The problem is not a lack of expertise. That’s something that can be addressed. If you are having trouble identifying relevant topics for blog posts or articles in a certain field, it often means you don’t know the field well enough. In that case, you go out and educate yourself.
But even if you’re an expert in a given field, thinking up topics is a huge challenge for several reasons. Here’s a list of the biggest ones:
- Good topic ideas tend to come to you out of the blue. More likely than not, the topic ideas pop up when you’re reading the news, or you’re in the middle of editing, or when you’re out for a run—not when you’re in front of your computer and can write them down.

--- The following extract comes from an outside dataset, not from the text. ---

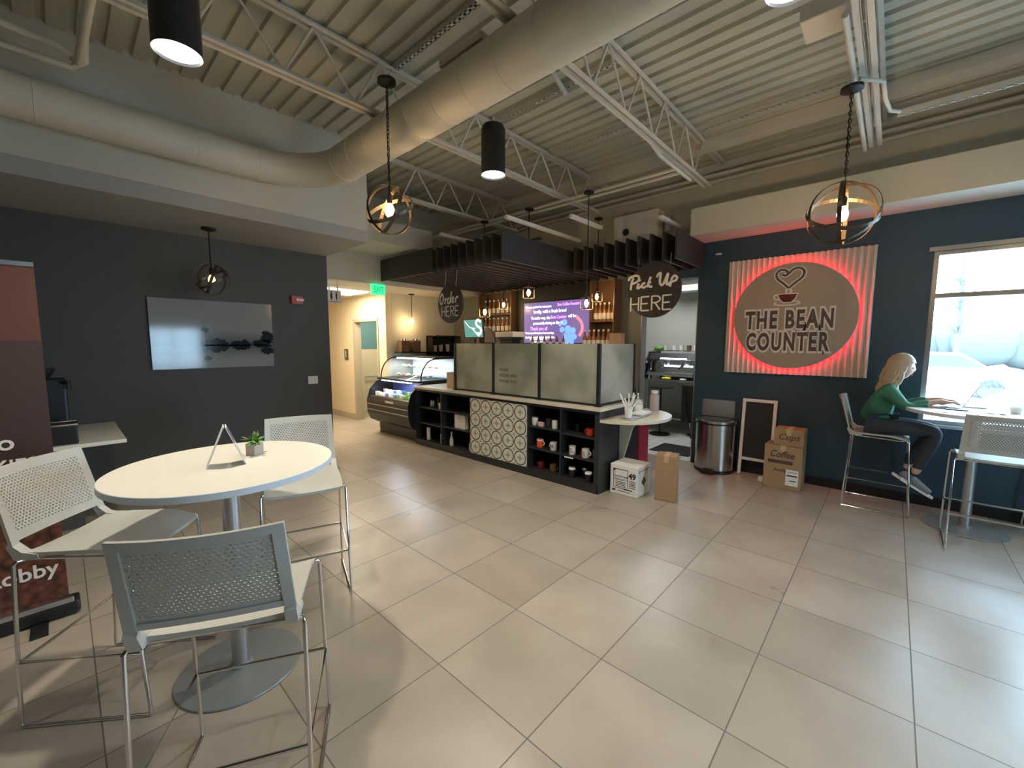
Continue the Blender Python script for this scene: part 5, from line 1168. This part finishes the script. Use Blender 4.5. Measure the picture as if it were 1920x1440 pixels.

- It’s easy to lose track of topic ideas. If you don’t have a centralized place to store them, or if you try to send them around via email, or write them down on paper, you’ll probably lose the good ones, or duplicate them.
- The person who develops the topic is often not the person who will write about it. This can lead to problems in the event that you promise to deliver a blog or article but can’t find anyone to write it.

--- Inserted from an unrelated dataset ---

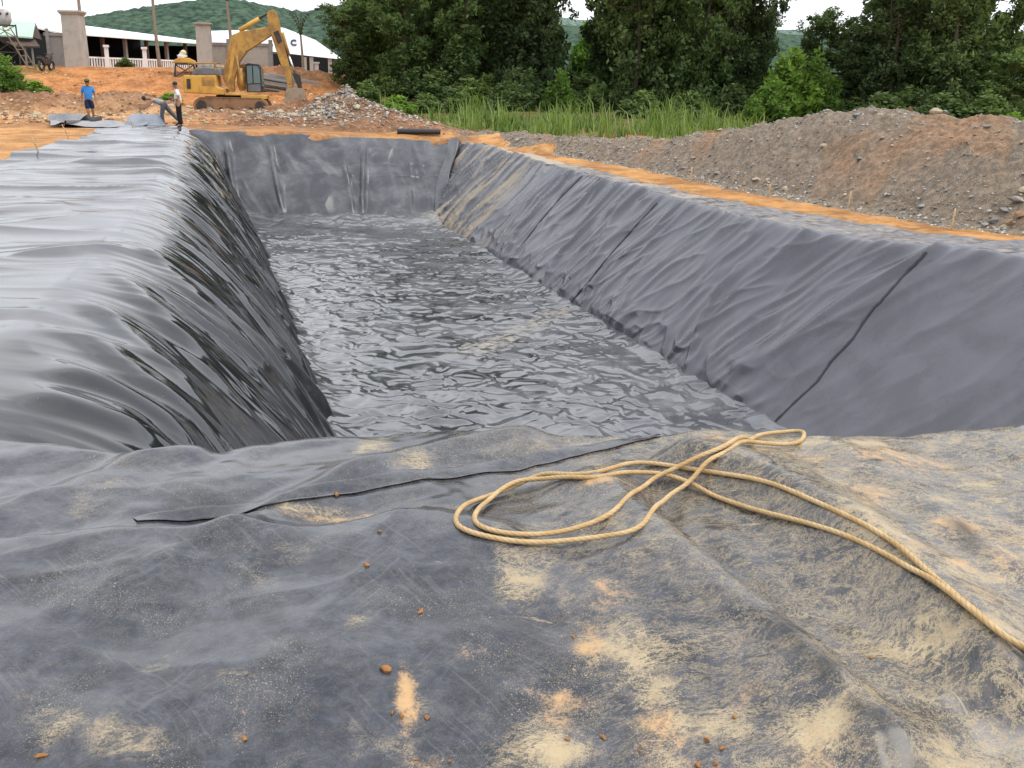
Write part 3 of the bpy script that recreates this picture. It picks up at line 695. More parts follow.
# chips on the rubble heap and on the stony ground behind the pit
pts = []; shd = []; szs = []
for _ in range(7500):
    u = rng.random()
    if u < .55:
        a = HEAPS[[0, 0, 1, 2, 3, 4][rng.integers(6)]]; x_, y_ = a[0]+rng.normal()*a[2]*.62, a[1]+rng.normal()*a[3]*.6
        c_ = GS[rng.integers(5)]; s_ = .03+.13*rng.random()**3
    elif u < .93:
        p_ = atd(rng.uniform(-20, 330), 100, rng.uniform(44.5, 60) if rng.random() < .75 else rng.uniform(60, 78)); x_, y_ = p_.x, p_.y; c_ = [(.55, .44, .30), (.48, .37, .25), (.30, .17, .10), (.26, .15, .09)][rng.integers(4)]; s_ = .04+.17*rng.random()**3
    else:
        p_ = atd(rng.uniform(430, 640), 100, rng.uniform(33, 43)); x_, y_ = p_.x, p_.y; c_ = GS[rng.integers(5)]; s_ = .02+.08*rng.random()**3
    if pit_cut(np.array(x_), np.array(y_)) > -.5: continue
    pts.append((x_, y_, float(ground_z(x_, y_))+s_*.1)); shd.append(np.array(c_)*rng.uniform(.75, 1.2)); szs.append(s_)
o = scatter_chips('loose_rubble', np.array(pts), szs, shd, mChip); tag(o, kind='stuff')
rock_me = []
for i in range(5):
    V_, F_ = chip_proto(300+i, 3); V_ = V_*(1+.05*noise(V_[:, 0]*3, V_[:, 1]*3+V_[:, 2]*2, i))[:, None]; me = np_mesh('rock', V_, F_)
    attr_col(me, 'tint', np.repeat(np.array([[(.26, .26, .25), (.21, .215, .22), (.30, .28, .25), (.42, .36, .26), (.34, .22, .14)][i]]), len(V_), 0)); me.materials.append(mChip); rock_me.append(me)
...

- A topic that works one day may be a bad fit the next. Technologies change. Companies go out of business. The news cycle shifts. For these reasons and more, a topic that seems brilliant to you and your clients one day may become irrelevant the next day.
Those are just some of the problems you face when you’re responsible for developing blog or article topics. The list could go on. Keep in mind, too, that you’ll need to curate your topics effectively to get the maximum value out of them.
Tips for Developing Topics
Now that we’ve covered the difficulty of topic development, let’s talk solutions.
Unfortunately, there’s no secret trick to developing topics. It’s a process that invariably requires hard work, no matter how you approach it or which tools you use to optimize it.
There are, however, some things you can do to make topic selection and development easier. The following has helped us at Fixate to streamline our topic-development process:
- Crowd-source ideas. Fixate’s large network of tech practitioners not only write content, but also help us generate topic ideas. Slacking our network, or reaching out to individual writers, is one of our first steps when creating topic lists. It’s also the best way to make sure that the topics we commit to writing are ones our writers can indeed cover.
- Store topic ideas centrally. In the heady days of Fixate’s youth, we tried to keep track of topic ideas via email that editors exchanged with one another. That kind of worked, but it got messy. No one wants to dig through long email threads trying to unearth a topic list. Now, we do topic development in Google Sheets. This approach is much more convenient for Fixate’s editors. It’s also easy for us to share the docs with clients whenever needed.
- Think about titles, not just topics. In the world of online content marketing, catchy titles that are also SEO-friendly are the key to success. When developing a topic, it’s important to think about good titles. Don’t just think about the topic itself.
- Choose topics with long-lasting relevance. Unless you’re writing content for a news site, your content’s relevance should not be dependent on the news. But that doesn’t mean you can’t write about things that are timely. You just have to approach it in the right way. For example, if you know that a new version of Kubernetes is about to be released, don’t write an article about the new version of Kubernetes. A thousand other sites will have articles on the same topic, and they’ll all cease to be relevant once the release is no longer new. Instead, develop a topic like “Best Practices for Kubernetes Monitoring.” That way, you can ride the wave of enthusiasm that accompanies the news about Kubernetes while also generating content of enduring relevance.
- Talk topics over with clients. If you supply content to clients, a large part of your value is in telling them what content will help them most. But that doesn’t mean you shouldn’t include clients in the conversation. At Fixate, we get on the phone with clients on a regular, ongoing basis to discuss topic ideas. Constant communication with clients about topic development may seem obvious, but it can be easy to overlook if you focus too heavily on supplying a large quantity of topics, rather than focusing on maximizing topic quality and relevance.
The takeaway
Unlike paying off your mortgage or losing five inches of belly fat, there’s no one weird trick that will allow you to choose great topics with zero effort. Alas.
But with hard work, the right tools and the right commitment to engaging your networks and your clients, you can develop excellent topics.
After all, if developing topics were easy, we wouldn’t have jobs. But thinking up and tweaking topics is a large part of the value that a company like Fixate delivers to customers in the practitioner marketing business. It’s why we’re in business, and it’s part of what we love doing— even if it’s hard work.